Find the string "script" in the listing and report every line that has it.

(Saved data entries)

________

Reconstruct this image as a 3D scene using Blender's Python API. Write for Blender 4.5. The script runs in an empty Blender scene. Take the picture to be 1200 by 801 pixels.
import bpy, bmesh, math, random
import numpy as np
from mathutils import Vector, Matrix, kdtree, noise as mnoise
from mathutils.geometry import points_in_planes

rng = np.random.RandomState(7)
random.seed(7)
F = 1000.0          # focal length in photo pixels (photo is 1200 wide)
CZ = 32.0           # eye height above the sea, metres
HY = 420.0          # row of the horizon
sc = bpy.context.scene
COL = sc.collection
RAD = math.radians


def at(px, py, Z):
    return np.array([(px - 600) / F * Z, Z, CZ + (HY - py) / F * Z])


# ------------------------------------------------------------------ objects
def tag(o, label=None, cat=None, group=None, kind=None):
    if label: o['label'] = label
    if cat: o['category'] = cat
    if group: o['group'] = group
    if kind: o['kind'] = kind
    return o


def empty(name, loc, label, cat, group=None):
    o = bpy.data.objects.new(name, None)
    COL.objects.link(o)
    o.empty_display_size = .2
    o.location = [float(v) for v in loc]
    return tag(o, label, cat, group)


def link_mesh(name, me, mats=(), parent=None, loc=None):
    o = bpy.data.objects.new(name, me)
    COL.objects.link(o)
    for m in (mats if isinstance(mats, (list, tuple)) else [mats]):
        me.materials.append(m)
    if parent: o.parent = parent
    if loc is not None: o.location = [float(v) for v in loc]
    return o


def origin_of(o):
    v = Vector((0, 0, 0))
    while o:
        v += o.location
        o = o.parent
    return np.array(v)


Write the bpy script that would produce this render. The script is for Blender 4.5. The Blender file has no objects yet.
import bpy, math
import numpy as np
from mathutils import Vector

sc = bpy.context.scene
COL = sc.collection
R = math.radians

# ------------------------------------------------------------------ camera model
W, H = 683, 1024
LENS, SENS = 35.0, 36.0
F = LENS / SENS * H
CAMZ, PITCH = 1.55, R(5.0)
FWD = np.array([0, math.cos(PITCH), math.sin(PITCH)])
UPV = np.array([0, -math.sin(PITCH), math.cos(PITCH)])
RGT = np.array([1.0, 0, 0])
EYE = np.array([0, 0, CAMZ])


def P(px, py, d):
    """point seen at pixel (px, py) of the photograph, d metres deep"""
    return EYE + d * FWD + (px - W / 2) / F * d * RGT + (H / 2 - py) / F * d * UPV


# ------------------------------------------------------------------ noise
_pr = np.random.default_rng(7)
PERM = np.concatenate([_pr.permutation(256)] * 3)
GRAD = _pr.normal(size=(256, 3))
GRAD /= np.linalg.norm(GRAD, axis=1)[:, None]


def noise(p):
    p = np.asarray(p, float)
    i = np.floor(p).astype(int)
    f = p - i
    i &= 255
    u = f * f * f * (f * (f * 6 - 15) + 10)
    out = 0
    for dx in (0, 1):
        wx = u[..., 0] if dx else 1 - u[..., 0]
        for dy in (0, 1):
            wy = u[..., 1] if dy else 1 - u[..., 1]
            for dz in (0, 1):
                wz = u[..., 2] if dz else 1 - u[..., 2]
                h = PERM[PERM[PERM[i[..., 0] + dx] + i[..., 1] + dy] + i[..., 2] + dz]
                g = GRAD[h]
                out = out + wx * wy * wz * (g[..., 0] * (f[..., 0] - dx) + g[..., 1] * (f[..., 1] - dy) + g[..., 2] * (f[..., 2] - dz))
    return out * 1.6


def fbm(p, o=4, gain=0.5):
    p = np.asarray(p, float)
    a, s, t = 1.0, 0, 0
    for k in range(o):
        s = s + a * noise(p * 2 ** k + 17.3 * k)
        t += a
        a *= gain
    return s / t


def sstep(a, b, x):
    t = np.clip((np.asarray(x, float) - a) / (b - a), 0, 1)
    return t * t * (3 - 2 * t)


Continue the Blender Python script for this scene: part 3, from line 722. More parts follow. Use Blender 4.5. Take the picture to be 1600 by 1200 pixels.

________

# ANSWER TO THIS EXERCISE
Reconstruct this image as a 3D scene using Blender's Python API. Write for Blender 4.5. The script runs in an empty Blender scene. Take the picture to be 1200 by 801 pixels.
Write the bpy script that would produce this render. The script is for Blender 4.5. The Blender file has no objects yet.
Continue the Blender Python script for this scene: part 3, from line 722. More parts follow. Use Blender 4.5. Take the picture to be 1600 by 1200 pixels.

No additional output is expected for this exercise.